Indigo’s lyrics and voice adapt and shift to fall in total unison with her backing band, weaving and grooving to paint a picture of a multitude of emotions and genres. A coming of age aura is present throughout. Themes of love, heartache, reconciliation, melancholia, and guilt combine to portray hard-hitting realism that we all eventually succumb to. As Indigo states, “I wanted this album to give a feeling of shifting with and embracing change. These songs came from a turbulent time when I was coming to self-love through many existential crises and shifts in perspective.” Saving the best for last, the album’s finale is the lead single. Kill Me serves as the paranoid crescendo that wraps a very loud bow around the album. Written during the climax of a dysfunctional relationship, the opening lyrics read “Kill me slowly/ Take me with you.” This powerful plea, that begins within the quiet strum of a single electric guitar, is diffused by Indigo’s ironic apathy—a slacker rock nonchalance that refuses to take itself seriously: “I was really tired and fucked up from this relationship and simultaneously so deeply in love with that person in a special way that felt very vast and more real than anything I’d ever experienced.”
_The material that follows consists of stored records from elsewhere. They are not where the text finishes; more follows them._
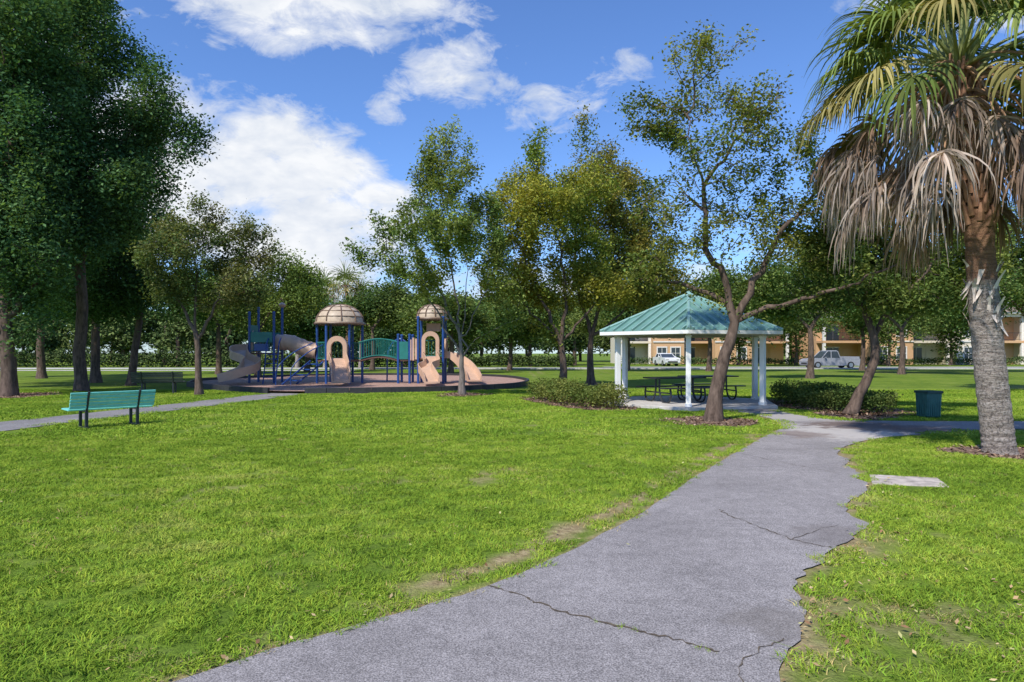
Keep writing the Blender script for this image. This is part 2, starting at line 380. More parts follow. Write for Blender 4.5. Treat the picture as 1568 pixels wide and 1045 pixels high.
# ------------------------------------------------------------------ trees
def resample(poly,step,jit=0):
    P=smooth_path(poly,8); out=[P[0]]; acc=0
    for a,b in zip(P[:-1],P[1:]):
        acc+=np.linalg.norm(b-a)
        if acc>=step: out.append(b+rng.normal(0,jit,3)); acc=0
    return out
def branch_geo(pos_,par,rad):
    n=len(pos_); ch=[[] for _ in range(n)]
    for k in range(1,n):
        if par[k]>=0: ch[par[k]].append(k)
    V=[];Fq=[];base=0; stack=[(-1,0)]
    while stack:
        pa,st=stack.pop(); idx=[st]; cur=st
        while ch[cur]:
            c=sorted(ch[cur],key=lambda q:-rad[q])
            for o in c[1:]: stack.append((cur,o))
            cur=c[0]; idx.append(cur)
        P=pos_[idx]; rr=rad[idx].copy()
        if pa>=0: P=np.vstack([pos_[pa],P]); rr=np.concatenate([[min(rad[pa]*.9,rr[0]*1.15)],rr])
        if len(P)<2: continue
        T=np.gradient(P,axis=0); T/=np.linalg.norm(T,axis=1,keepdims=True)+1e-9
        ref=np.array([.31,.77,.05]) if abs(T[0][1])<.8 else np.array([.9,.1,.2])
        U=ref-(T@ref)[:,None]*T; U/=np.linalg.norm(U,axis=1,keepdims=True)+1e-9; W=np.cross(T,U)
        s=9 if rr.max()>.06 else (5 if rr.max()>.02 else 3)
        a=np.arange(s)*2*math.pi/s
        ring=P[:,None,:]+rr[:,None,None]*(np.cos(a)[None,:,None]*U[:,None,:]+np.sin(a)[None,:,None]*W[:,None,:])
        V.append(ring.reshape(-1,3)); m=len(P)
        i=np.arange(m-1)[:,None]*s; kk=np.arange(s)[None,:]; k2=(kk+1)%s
        Fq.append(np.stack([i+kk,i+k2,i+s+k2,i+s+kk],-1).reshape(-1,4)+base); base+=m*s
    return np.concatenate(V),np.concatenate(Fq)
def leaves_geo(C,size,aspect,base,alt,nodec=None,up=.5,gain=None):
    r=rng; n=len(C)
    nrm=r.normal(0,1,(n,3)); nrm[:,2]=np.abs(nrm[:,2])+up; nrm/=np.linalg.norm(nrm,axis=1,keepdims=True)
    a=r.normal(0,1,(n,3)); a[:,2]-=.3; a-=(a*nrm).sum(1,keepdims=True)*nrm; a/=np.linalg.norm(a,axis=1,keepdims=True)+1e-9
    b=np.cross(nrm,a); s=(size*r.uniform(.6,1.35,n))[:,None]
    V=np.stack([C,C+a*s*.45+b*s*aspect*.5+nrm*s*.06,C+a*s,C+a*s*.45-b*s*aspect*.5+nrm*s*.06],1).reshape(-1,3)
    t=r.random(n) if nodec is None else np.clip(nodec+r.normal(0,.18,n),0,1)
    col=np.array(base)[None]*(1-t[:,None])+np.array(alt)[None]*t[:,None]; col*=r.uniform(.55,1.45,(n,1))
    if gain is not None: col*=gain[:,None]
    return V,np.arange(n*4).reshape(-1,4),np.repeat(col,4,0)
LEAFGAIN=1.38
def tree(name,base,d,limbs,clumps,r0,nattr,nleaf,lsize,base_c,alt_c,bark=BARK,step=.28,sig=.17,aspect=.55,depthk=1.0,tilt=.5,lmat=None,thinw=7,limbk=.46):
    S_=d/F; bx=gx(base,d); minr={}
    nodes=[];par=[]
    for li,l in enumerate(limbs):
        w=[]
        for q in l:
            dd=d+(q[2] if len(q)>2 else 0); w.append(at(q[0],q[1],dd))
        if li==0: w[0]=np.array([bx,d,-.05])
        pl=resample(w,step,.012+.03*(li>0)); m_=len(pl)
        if li==0:
            for j,p in enumerate(pl): nodes.append(p); par.append(j-1); minr[j]=r0*(1-.45*j/m_)
        else:
            A=np.array(nodes); k=int(np.argmin(np.linalg.norm(A-pl[0],axis=1))); rs=min(minr.get(k,r0*.5)*.8,r0*limbk)*(1 if li<3 else .75)
            for j,p in enumerate(pl[1:]): nodes.append(p); par.append(k); k=len(nodes)-1; minr[k]=rs*(1-.78*j/m_)
    vol=np.array([c[2]*c[3] for c in clumps],float); vol/=vol.sum(); at_=[]
    for c,v in zip(clumps,vol):
        n=max(4,int(nattr*v)); u=rng.normal(0,1,(n,3)); u/=np.linalg.norm(u,axis=1,keepdims=True); u*=rng.uniform(.25,1.08,(n,1))**.6
        off=c[4] if len(c)>4 else rng.normal(0,.5)*(30+c[2])*S_
        ctr=at(c[0],c[1],d); rx,ry=c[2]*S_,c[3]*S_
        at_.append(ctr+np.array([0,off,0])+u*np.array([rx,(rx+ry)*.55*depthk,ry]))
    A=np.concatenate(at_); A=A[A[:,2]>1.2]; kill=step*1.5
    MAXN=9000; N_=np.zeros((MAXN,3)); N_[:len(nodes)]=nodes; n=len(nodes); par=list(par)
    start=max(1,int(sum(1 for p in nodes if p[2]<1.5)))
    def near(nw,o):
        D=np.linalg.norm(A[:,None,:]-nw[None],axis=2); k=D.argmin(1); return D[np.arange(len(A)),k],k+o
    dist,idx=near(N_[start:n],start)
    for it in range(170):
        al=dist>kill
        if not al.any() or n>MAXN-800: break
        A=A[al]; dist=dist[al]; idx=idx[al]
        u,inv=np.unique(idx,return_inverse=True); inv=inv.ravel()
        dr=(A-N_[idx]); dr/=np.linalg.norm(dr,axis=1,keepdims=True)+1e-9
        sm=np.zeros((len(u),3)); np.add.at(sm,inv,dr)
        sm/=np.linalg.norm(sm,axis=1,keepdims=True)+1e-6
        sm+=rng.normal(0,.22,sm.shape); sm[:,2]+=.05; sm/=np.linalg.norm(sm,axis=1,keepdims=True)
        nw=N_[u]+sm*step*rng.uniform(.8,1.1,(len(u),1)); k=len(nw)
        N_[n:n+k]=nw; par+=list(u); D2,i2=near(nw,n); n+=k
        b=D2<dist; dist=np.where(b,D2,dist); idx=np.where(b,i2,idx)
    P=N_[:n]; par=np.array(par); w=np.zeros(n)
    hasch=np.zeros(n,bool); hasch[par[1:]]=True; w[~hasch]=1
    for k in range(n-1,0,-1): w[par[k]]+=w[k]
    rad=.0055+(r0*.42)*(w/w[0])**.62
    for k,v in minr.items(): rad[k]=max(v,.01) if w[k]>2 else rad[k]
    fl=np.clip(1-P[:,2]/.7,0,1); main=rad>r0*.6; rad=np.where(main,rad*(1+.40*fl**2),rad)
    loc=(bx,d,0)
    V,Fq=branch_geo(P,par,rad); o=np_obj(name,V,Fq,bark,smooth=True,loc=loc)
    thin=np.where((w<=thinw)&(P[:,2]>1.6))[0]; wt=rng.random(len(thin))**1.4+.15
    nz=vnoise(P[thin,0]+P[thin,1]*.7,P[thin,2],1.1,9); nc=rng.random(len(thin)); nc=(nc*.4+.6*nz); nc=np.clip((nc-.5)*2.0+.5,0,1)
    wt*=(.35+1.3*vnoise(P[thin,0]-P[thin,1]*.5,P[thin,2],.9,19))
    gz_=.65+.7*rng.random(len(thin))
    pick=rng.choice(len(thin),nleaf,p=wt/wt.sum())
    C=P[thin[pick]]+rng.normal(0,sig,(nleaf,3))
    V,Fq,col=leaves_geo(C,lsize,aspect,np.array(base_c)*LEAFGAIN,np.array(alt_c)*LEAFGAIN,nc[pick],tilt,gz_[pick])
    np_obj('foliage',V-np.array(loc),Fq,lmat or LEAF,col=col,parent=o)
    return o
GA=((.080,.120,.032),(.165,.170,.042))
tree('leaning_live_oak',1092,15.9,[[(1092,645),(1094,615),(1104,565),(1118,520),(1128,484)],
  [(1128,484),(1108,430),(1086,385),(1080,330),(1079,285),(1098,255),(1128,212)],
  [(1128,484),(1150,440),(1178,392),(1212,335),(1245,300),(1262,285)],
  [(1126,488),(1170,474),(1215,462,-.4),(1250,452,-.7),(1300,436,-1.1),(1345,420,-1.3),(1385,405,-1.5)],
  [(1126,480),(1090,452,.3),(1050,438,.5),(1000,432,.6),(962,428,.6)],
  [(1080,330),(1050,300,.4),(1015,270,.6)],[(1079,288),(1062,240),(1055,180)]],
  [(1060,95,45,42),(1130,110,48,40),(1185,150,42,50),(1040,175,45,42),(978,175,26,40),(1120,200,55,42),(1200,230,52,42),(1258,285,45,48),(1065,265,50,38),(1160,300,60,42),(1000,330,34,26),(1235,205,30,36),(1045,370,42,22),(1110,355,45,26),(985,405,40,22),(1085,52,18,22),(1290,340,28,34),(1330,415,30,14,-1.1),(1385,395,40,18,-1.5),(1190,385,40,25),(1145,60,20,16)],
  .185,850,25000,.088,*GA,step=.22,sig=.135,limbk=.5)
tree('live_oak_tree',1300,17.6,[[(1300,635),(1322,592),(1340,545),(1334,500),(1322,470)],[(1336,520),(1362,480),(1400,440),(1430,400)],[(1322,470),(1290,430),(1260,400)],[(1322,470),(1340,410),(1340,370)]],
  [(1250,405,50,36),(1335,375,62,42),(1420,400,58,42),(1475,440,40,30),(1375,460,52,22),(1300,330,50,30),(1222,455,36,22),(1440,350,42,32),(1290,450,40,20),(1210,350,30,30),(1375,330,40,28),(1510,400,40,40)],
  .14,750,34000,.10,(.065,.108,.03),(.13,.15,.038),step=.24,sig=.18)
tree('crape_myrtle_tree',708,25.7,[[(708,605),(707,575),(706,540)],[(706,530),(694,490),(672,440),(650,400)],[(706,530),(700,470),(690,400),(686,330)],[(706,530),(722,490),(745,450),(760,410)],[(706,545),(735,515),(775,495),(800,485)],[(706,540),(680,500),(650,450),(600,400)],[(706,535),(712,470),(716,400)]],
  [(682,225,34,38),(700,285,46,36),(655,265,26,30),(645,330,42,36),(605,365,38,28),(565,395,26,22),(690,370,58,36),(750,395,36,48),(735,325,32,32),(575,335,14,12),(720,245,18,30),(640,420,44,28),(540,385,14,14),(780,450,30,24)],
  .13,900,31000,.12,(.09,.14,.04),(.175,.20,.052),bark=BARKG,step=.3,sig=.17)
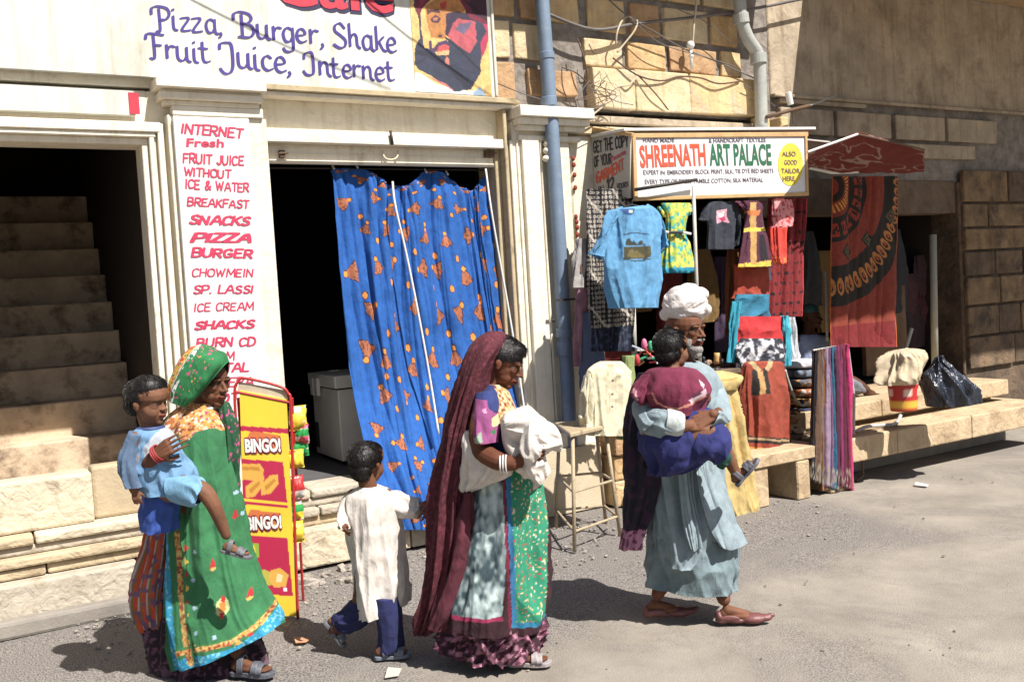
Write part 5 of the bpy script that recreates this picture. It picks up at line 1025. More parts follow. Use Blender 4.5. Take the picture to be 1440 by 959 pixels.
garment('cream_kurta', 'cream buttoned kurta top hanging above the metal stool', 'kurta', -.92, [(508, 846, 872, .03, .1), (514, 834, 880, .045, .3), (526, 824, 884, .05, .8), (570, 823, 884, .06, 1), (612, 824, 878, .06, 1)], kc, ((3, .014), (6, .010)), n=140, m=130, seed=5, extra=(('sleeve', [(822, 530, 834, 516, .03, .3), (820, 570, 830, 570, .035, 1), (822, 604, 829, 606, .03, 1)]),))
# bunch of coloured sticks and tassels
bun = thing('puppet_bunch', 'bunch of thin sticks with red, pink and green tassels beside the man', 'puppets', wallf(-.75).P(905, 520)); rs = random.Random(8); fs = wallf(-.75)
for i in range(26):
    x = rs.uniform(884, 935); y = rs.uniform(488, 512); l = rs.uniform(10, 26); an = rs.uniform(-.9, .9); w_ = rs.uniform(-.08, .08); cl = rs.choice((c(206, 50, 60), c(230, 90, 120), c(240, 236, 230), c(180, 190, 205), c(226, 160, 90), c(40, 150, 100)))
    MB().tube([fs.P(x-l*math.cos(an)*.5, y+l*math.sin(an)*.5, w_), fs.P(x+l*math.cos(an)*.5, y-l*math.sin(an)*.5, w_+.03)], rs.uniform(.006, .011), 6).build('stick', ink('stick_%d' % int(cl[0]*1000), cl), bun)
for x, y, cl in ((906, 484, c(230, 110, 150)), (915, 487, c(50, 176, 120)), (928, 494, c(190, 190, 214)), (886, 524, c(150, 190, 90)), (896, 506, c(200, 40, 50)), (880, 530, c(170, 200, 120))): MB().ball(fs.P(x, y, .05), (.022, .022, .042), 7).build('tassel', ink('tassel_%d' % int(cl[0]*1000), cl), bun, smooth=True)
# tools behind the man
junk = thing('trinket_tray', 'tray of dark trinkets with a tan pot behind the man', 'trinkets', wallf(-.55).P(1010, 530)); fj = wallf(-.55)
box('tray', M('brown_beam', c(120, 100, 80)), junk, 5.0, 5.75, -.75, -.3, .98, 1.02); 
for i in range(14):
    p = fj.P(rs.uniform(988, 1030), rs.uniform(500, 524), rs.uniform(-.1, .15)); MB().ball(p, (rs.uniform(.015, .035), .02, rs.uniform(.015, .03)), 5).build('trinket', ink('trinket_%d' % (i % 4), (c(60, 50, 50), c(150, 120, 90), c(40, 40, 46), c(180, 40, 40))[i % 4]), junk)
MB().tube(crv([fj.P(1009, 512), fj.P(1009, 496)], 4), .035, 12, r2=.028).build('pot', ink('tan_pot', c(216, 166, 100)), junk, smooth=True)
# ---------------- metal stool
sF = [ground(782, 742), ground(808, 776), ground(872, 752), ground(852, 735)]
stl = thing('metal_stool', 'tall rusty cream metal stool standing on the asphalt beside the pipe', 'stool', np.mean(sF, 0)); CM = M('stool_paint', c(190, 170, 136), .6, .2, 12, .2, dirt=c(110, 84, 62), dsc=12, dlo=.52)
top = np.array([3.77, -.98, .72]); ts = [wallf(-.98).P(800, 622)]
cen = np.mean(sF, 0); tz = .74; tq = [cen+(q-cen)*.72+np.array([0, 0, tz]) for q in sF]
for q, tp_ in zip(sF, tq): MB().tube([q, tp_], .013, 8).build('leg', CM, stl, smooth=True)
ordr = [0, 1, 2, 3]
MB().prism([cen+(q-cen)*.86+np.array([0, 0, tz]) for q in sF], (0, 0, .03)).build('seat', CM, stl, bevel=.006)
for hgt in (.13, .38):
    for i in range(4):
        a = sF[i]+(tq[i]-sF[i])*hgt/tz; b = sF[(i+1) % 4]+(tq[(i+1) % 4]-sF[(i+1) % 4])*hgt/tz; MB().tube([a, b], .009, 8).build('stretcher', CM, stl)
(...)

Albeit not my cup of tea, my appreciation for Indigo De Souza has increased tenfold. She’s responsible for an album that’s humble, honest, and relatable. To release such a mature piece of work at the age of 22 can only be a positive sign. Indigo De Souza is taking life as it comes and learning from her mistakes. Her lyrics resonate with a youth trying to navigate their way through a complex period of their lives. Be grateful for her honesty, it might save you one day. Any Shape You Take is far from a perfect album, and perhaps that’s what the message is; that imperfection is perfection. 

‘Any Shape You Take’ is released via Audiotree Records on Fri Aug 27.